**Goal of the exercise:** Start at the first line of the material below and retype each line through the one containing "b = B(); b.tube([MD @ Vector((d0-.008, -.018, zz-.055)), MD", exactly.
** BEGIN Data segment **
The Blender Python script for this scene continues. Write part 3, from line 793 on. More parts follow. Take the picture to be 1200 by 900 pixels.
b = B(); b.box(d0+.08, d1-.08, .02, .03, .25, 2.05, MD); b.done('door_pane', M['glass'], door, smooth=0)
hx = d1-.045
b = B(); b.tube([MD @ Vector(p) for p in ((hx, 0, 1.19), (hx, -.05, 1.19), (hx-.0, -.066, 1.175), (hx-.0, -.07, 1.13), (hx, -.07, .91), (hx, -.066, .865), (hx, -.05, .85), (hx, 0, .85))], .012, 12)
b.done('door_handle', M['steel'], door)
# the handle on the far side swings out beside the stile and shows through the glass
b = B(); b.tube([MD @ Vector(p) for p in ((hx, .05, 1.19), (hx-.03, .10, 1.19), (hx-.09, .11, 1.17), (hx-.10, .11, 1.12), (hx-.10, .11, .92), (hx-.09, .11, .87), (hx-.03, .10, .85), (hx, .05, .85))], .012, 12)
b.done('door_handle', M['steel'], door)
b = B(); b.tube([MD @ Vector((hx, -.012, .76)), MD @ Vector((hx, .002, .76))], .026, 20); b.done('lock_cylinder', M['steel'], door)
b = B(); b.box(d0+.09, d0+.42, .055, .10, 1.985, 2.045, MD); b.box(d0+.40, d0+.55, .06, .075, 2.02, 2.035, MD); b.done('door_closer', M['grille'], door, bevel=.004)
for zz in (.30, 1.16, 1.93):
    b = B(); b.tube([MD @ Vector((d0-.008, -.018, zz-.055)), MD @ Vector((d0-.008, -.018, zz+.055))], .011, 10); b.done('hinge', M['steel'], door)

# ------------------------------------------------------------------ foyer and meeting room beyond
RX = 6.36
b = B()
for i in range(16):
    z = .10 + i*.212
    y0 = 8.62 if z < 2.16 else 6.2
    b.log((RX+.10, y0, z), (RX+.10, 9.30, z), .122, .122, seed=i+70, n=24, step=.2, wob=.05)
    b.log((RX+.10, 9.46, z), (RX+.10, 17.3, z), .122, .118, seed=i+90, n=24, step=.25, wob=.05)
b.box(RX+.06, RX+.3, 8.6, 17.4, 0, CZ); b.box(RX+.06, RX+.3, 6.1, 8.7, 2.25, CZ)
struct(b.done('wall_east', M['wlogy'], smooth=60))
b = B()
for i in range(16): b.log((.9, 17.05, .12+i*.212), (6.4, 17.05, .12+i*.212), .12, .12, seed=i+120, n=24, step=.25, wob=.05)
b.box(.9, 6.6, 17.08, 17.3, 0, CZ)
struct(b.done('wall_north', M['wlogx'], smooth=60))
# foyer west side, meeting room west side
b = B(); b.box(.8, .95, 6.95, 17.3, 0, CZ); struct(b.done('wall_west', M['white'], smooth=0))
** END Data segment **
**Task solution:**
The Blender Python script for this scene continues. Write part 3, from line 793 on. More parts follow. Take the picture to be 1200 by 900 pixels.
b = B(); b.box(d0+.08, d1-.08, .02, .03, .25, 2.05, MD); b.done('door_pane', M['glass'], door, smooth=0)
hx = d1-.045
b = B(); b.tube([MD @ Vector(p) for p in ((hx, 0, 1.19), (hx, -.05, 1.19), (hx-.0, -.066, 1.175), (hx-.0, -.07, 1.13), (hx, -.07, .91), (hx, -.066, .865), (hx, -.05, .85), (hx, 0, .85))], .012, 12)
b.done('door_handle', M['steel'], door)
# the handle on the far side swings out beside the stile and shows through the glass
b = B(); b.tube([MD @ Vector(p) for p in ((hx, .05, 1.19), (hx-.03, .10, 1.19), (hx-.09, .11, 1.17), (hx-.10, .11, 1.12), (hx-.10, .11, .92), (hx-.09, .11, .87), (hx-.03, .10, .85), (hx, .05, .85))], .012, 12)
b.done('door_handle', M['steel'], door)
b = B(); b.tube([MD @ Vector((hx, -.012, .76)), MD @ Vector((hx, .002, .76))], .026, 20); b.done('lock_cylinder', M['steel'], door)
b = B(); b.box(d0+.09, d0+.42, .055, .10, 1.985, 2.045, MD); b.box(d0+.40, d0+.55, .06, .075, 2.02, 2.035, MD); b.done('door_closer', M['grille'], door, bevel=.004)
for zz in (.30, 1.16, 1.93):
    b = B(); b.tube([MD @ Vector((d0-.008, -.018, zz-.055)), MD @ Vector((d0-.008, -.018, zz+.055))], .011, 10); b.done('hinge', M['steel'], door)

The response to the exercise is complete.